▸ Job
Can you return the records below exactly as they stand, but only from the first line through the one with "-0.32, -0.68)).to_track_quat('-Z', 'Y').to_euler()"?

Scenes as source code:
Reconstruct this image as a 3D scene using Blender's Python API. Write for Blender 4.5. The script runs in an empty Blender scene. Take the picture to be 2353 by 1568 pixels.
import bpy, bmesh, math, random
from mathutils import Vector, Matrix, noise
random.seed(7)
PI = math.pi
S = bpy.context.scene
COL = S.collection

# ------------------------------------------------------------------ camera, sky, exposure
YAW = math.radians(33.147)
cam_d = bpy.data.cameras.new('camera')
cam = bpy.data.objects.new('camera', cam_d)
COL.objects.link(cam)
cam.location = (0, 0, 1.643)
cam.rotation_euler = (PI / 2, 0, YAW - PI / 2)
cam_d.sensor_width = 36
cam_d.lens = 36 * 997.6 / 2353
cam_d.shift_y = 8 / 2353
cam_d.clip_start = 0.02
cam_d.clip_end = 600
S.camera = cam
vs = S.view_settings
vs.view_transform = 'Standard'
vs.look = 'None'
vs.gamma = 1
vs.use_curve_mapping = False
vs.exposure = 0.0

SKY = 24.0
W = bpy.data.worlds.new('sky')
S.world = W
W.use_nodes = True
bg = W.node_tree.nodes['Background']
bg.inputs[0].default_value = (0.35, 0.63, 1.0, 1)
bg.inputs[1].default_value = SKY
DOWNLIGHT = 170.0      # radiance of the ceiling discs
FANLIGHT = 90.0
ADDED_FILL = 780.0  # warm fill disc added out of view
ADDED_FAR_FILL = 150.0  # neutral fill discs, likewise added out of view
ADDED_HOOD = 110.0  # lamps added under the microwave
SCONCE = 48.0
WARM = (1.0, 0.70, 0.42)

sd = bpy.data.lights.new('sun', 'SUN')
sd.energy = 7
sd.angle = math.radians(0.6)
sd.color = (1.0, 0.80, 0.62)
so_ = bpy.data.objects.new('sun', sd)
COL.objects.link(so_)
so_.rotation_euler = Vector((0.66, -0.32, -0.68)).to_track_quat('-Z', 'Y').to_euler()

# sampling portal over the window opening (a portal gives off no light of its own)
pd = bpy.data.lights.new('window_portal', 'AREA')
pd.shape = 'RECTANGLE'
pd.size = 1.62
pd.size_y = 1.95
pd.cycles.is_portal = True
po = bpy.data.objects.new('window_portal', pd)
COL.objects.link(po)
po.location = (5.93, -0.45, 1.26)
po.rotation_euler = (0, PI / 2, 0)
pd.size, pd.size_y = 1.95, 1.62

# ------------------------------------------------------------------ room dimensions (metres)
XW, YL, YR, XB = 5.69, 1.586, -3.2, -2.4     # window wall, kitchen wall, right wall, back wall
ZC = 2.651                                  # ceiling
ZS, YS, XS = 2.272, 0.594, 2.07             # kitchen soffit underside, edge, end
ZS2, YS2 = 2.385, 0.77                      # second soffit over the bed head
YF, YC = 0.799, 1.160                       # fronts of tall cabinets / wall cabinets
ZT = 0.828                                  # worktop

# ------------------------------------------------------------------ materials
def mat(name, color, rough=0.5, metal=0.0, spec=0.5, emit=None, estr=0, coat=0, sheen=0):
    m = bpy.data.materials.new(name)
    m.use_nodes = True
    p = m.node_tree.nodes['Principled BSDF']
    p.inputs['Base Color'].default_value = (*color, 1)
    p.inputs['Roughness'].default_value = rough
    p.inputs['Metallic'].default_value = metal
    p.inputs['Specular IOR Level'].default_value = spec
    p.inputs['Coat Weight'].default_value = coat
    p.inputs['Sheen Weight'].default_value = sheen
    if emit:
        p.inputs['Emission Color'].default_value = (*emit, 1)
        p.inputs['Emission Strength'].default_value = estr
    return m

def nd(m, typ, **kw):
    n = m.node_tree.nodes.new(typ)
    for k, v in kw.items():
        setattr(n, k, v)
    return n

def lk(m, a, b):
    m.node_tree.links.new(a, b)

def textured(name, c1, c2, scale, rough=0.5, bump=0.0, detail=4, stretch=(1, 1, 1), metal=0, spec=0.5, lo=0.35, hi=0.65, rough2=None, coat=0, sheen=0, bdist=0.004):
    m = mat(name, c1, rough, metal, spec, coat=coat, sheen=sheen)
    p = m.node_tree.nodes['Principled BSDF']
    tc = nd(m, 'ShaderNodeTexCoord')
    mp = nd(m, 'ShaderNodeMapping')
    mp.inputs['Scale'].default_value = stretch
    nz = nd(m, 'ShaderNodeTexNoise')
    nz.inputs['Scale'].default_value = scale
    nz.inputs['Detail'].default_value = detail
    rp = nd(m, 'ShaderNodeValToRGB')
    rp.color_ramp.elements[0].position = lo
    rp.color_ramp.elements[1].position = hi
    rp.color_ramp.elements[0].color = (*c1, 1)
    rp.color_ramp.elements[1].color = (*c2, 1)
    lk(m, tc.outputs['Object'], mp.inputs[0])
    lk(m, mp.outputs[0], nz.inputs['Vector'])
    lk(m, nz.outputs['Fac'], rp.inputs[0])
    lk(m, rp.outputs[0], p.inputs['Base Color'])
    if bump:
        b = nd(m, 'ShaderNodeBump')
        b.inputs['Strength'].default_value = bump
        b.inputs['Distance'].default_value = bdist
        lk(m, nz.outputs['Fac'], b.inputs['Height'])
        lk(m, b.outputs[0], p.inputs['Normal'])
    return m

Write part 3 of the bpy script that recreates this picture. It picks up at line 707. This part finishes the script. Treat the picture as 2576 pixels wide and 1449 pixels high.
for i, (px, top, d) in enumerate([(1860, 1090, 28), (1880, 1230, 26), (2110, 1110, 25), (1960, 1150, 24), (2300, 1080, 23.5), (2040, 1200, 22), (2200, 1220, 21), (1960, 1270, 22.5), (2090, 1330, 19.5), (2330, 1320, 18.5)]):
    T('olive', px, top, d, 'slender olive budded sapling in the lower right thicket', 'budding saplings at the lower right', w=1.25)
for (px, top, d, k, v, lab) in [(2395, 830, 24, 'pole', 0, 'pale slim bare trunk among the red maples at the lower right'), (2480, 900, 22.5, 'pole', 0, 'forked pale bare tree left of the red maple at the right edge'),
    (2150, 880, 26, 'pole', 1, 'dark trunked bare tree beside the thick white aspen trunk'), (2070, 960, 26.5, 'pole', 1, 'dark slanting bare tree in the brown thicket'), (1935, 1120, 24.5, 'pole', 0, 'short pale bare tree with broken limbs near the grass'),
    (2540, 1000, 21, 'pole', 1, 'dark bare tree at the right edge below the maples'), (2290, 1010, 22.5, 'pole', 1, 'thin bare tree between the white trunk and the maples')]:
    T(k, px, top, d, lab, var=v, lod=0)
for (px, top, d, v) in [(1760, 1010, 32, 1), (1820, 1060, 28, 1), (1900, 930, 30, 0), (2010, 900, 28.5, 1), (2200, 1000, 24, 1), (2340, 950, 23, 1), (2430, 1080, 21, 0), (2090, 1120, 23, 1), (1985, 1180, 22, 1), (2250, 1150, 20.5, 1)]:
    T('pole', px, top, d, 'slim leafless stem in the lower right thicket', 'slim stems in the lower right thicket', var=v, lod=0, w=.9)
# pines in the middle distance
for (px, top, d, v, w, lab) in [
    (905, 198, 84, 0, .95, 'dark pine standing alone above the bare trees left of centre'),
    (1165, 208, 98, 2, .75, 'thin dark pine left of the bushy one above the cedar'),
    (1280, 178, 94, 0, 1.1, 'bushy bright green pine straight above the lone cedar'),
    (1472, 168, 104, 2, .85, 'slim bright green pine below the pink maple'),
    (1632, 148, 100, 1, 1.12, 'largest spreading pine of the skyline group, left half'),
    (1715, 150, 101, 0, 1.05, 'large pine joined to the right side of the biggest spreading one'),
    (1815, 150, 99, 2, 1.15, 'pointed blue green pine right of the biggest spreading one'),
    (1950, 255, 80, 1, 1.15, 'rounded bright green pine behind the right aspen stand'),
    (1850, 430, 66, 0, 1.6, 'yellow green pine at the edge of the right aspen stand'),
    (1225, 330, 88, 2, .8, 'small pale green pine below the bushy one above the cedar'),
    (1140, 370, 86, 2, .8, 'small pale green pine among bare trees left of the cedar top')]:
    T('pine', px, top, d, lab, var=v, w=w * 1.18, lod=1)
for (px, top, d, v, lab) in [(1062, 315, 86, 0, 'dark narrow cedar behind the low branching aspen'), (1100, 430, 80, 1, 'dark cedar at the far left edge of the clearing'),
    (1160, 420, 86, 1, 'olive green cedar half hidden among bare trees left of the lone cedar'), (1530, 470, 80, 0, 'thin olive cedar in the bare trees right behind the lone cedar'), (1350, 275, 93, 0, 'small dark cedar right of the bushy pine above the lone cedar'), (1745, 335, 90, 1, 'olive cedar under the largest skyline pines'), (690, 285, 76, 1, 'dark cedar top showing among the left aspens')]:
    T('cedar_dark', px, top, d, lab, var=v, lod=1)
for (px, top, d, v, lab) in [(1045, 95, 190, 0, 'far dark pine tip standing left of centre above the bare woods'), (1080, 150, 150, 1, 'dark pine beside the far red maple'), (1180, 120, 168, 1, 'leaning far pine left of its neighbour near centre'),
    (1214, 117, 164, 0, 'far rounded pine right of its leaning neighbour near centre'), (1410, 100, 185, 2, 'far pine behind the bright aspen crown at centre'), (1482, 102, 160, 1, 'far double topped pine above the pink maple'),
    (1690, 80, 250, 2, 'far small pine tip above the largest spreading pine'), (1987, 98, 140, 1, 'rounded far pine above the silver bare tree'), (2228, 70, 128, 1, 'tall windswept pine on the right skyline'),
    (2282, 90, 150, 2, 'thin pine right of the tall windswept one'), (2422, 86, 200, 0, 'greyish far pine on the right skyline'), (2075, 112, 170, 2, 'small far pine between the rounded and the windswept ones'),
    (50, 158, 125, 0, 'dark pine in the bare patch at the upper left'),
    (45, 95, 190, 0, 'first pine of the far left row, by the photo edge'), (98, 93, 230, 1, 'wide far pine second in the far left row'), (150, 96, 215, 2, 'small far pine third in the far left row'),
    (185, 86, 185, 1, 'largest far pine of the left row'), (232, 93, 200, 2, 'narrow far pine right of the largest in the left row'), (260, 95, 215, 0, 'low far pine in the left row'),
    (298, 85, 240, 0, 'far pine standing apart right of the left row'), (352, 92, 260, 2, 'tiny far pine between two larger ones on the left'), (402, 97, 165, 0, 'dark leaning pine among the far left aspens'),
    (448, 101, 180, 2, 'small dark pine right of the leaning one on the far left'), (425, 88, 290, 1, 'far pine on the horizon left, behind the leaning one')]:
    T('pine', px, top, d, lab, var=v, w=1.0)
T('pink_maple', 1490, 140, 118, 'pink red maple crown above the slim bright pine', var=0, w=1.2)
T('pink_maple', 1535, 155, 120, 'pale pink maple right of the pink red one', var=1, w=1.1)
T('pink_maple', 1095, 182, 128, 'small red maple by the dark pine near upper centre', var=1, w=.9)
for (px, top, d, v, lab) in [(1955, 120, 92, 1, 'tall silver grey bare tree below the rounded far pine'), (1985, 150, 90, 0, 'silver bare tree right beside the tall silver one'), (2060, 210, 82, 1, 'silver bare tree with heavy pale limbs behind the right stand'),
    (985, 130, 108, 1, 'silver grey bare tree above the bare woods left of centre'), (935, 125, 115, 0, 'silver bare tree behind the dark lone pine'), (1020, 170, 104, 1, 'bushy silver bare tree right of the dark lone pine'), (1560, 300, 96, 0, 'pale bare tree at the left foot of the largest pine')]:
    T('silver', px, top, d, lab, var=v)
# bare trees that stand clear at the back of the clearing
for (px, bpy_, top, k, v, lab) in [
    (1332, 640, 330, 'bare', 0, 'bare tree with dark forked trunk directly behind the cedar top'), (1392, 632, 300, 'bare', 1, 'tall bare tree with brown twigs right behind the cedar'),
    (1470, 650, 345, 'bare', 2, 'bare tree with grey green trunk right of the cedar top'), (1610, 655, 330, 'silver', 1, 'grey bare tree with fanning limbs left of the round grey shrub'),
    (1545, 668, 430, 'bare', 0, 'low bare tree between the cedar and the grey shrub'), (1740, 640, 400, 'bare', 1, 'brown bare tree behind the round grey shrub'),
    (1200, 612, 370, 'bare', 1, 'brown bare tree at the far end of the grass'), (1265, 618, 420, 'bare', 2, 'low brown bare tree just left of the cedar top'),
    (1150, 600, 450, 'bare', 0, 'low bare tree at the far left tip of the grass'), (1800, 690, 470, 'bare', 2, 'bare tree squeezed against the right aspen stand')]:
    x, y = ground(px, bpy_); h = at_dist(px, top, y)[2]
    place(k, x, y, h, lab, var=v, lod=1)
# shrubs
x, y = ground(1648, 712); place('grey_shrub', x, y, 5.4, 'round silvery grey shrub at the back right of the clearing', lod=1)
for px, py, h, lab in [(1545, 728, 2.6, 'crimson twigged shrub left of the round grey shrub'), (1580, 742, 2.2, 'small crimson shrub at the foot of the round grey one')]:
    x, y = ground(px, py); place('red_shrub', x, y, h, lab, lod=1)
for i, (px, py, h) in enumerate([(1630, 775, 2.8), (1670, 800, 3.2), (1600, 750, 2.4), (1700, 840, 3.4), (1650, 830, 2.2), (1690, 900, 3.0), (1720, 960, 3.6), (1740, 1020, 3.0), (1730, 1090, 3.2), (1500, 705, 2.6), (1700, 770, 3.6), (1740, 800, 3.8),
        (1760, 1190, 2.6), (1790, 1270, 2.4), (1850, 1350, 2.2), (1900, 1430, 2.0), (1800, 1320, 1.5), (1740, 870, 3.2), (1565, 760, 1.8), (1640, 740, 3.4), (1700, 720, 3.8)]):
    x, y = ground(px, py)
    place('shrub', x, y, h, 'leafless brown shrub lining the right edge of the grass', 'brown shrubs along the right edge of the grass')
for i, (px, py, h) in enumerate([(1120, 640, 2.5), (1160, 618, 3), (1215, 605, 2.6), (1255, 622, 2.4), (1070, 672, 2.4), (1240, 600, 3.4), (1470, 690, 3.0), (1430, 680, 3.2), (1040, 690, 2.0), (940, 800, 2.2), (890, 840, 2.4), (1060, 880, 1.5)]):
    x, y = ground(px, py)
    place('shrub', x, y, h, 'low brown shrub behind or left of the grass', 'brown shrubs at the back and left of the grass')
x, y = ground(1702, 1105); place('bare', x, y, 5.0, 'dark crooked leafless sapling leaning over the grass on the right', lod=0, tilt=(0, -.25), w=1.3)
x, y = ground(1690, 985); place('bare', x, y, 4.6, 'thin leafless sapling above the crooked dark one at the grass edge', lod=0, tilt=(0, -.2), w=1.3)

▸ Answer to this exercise
Reconstruct this image as a 3D scene using Blender's Python API. Write for Blender 4.5. The script runs in an empty Blender scene. Take the picture to be 2353 by 1568 pixels.
import bpy, bmesh, math, random
from mathutils import Vector, Matrix, noise
random.seed(7)
PI = math.pi
S = bpy.context.scene
COL = S.collection

# ------------------------------------------------------------------ camera, sky, exposure
YAW = math.radians(33.147)
cam_d = bpy.data.cameras.new('camera')
cam = bpy.data.objects.new('camera', cam_d)
COL.objects.link(cam)
cam.location = (0, 0, 1.643)
cam.rotation_euler = (PI / 2, 0, YAW - PI / 2)
cam_d.sensor_width = 36
cam_d.lens = 36 * 997.6 / 2353
cam_d.shift_y = 8 / 2353
cam_d.clip_start = 0.02
cam_d.clip_end = 600
S.camera = cam
vs = S.view_settings
vs.view_transform = 'Standard'
vs.look = 'None'
vs.gamma = 1
vs.use_curve_mapping = False
vs.exposure = 0.0

SKY = 24.0
W = bpy.data.worlds.new('sky')
S.world = W
W.use_nodes = True
bg = W.node_tree.nodes['Background']
bg.inputs[0].default_value = (0.35, 0.63, 1.0, 1)
bg.inputs[1].default_value = SKY
DOWNLIGHT = 170.0      # radiance of the ceiling discs
FANLIGHT = 90.0
ADDED_FILL = 780.0  # warm fill disc added out of view
ADDED_FAR_FILL = 150.0  # neutral fill discs, likewise added out of view
ADDED_HOOD = 110.0  # lamps added under the microwave
SCONCE = 48.0
WARM = (1.0, 0.70, 0.42)

sd = bpy.data.lights.new('sun', 'SUN')
sd.energy = 7
sd.angle = math.radians(0.6)
sd.color = (1.0, 0.80, 0.62)
so_ = bpy.data.objects.new('sun', sd)
COL.objects.link(so_)
so_.rotation_euler = Vector((0.66, -0.32, -0.68)).to_track_quat('-Z', 'Y').to_euler()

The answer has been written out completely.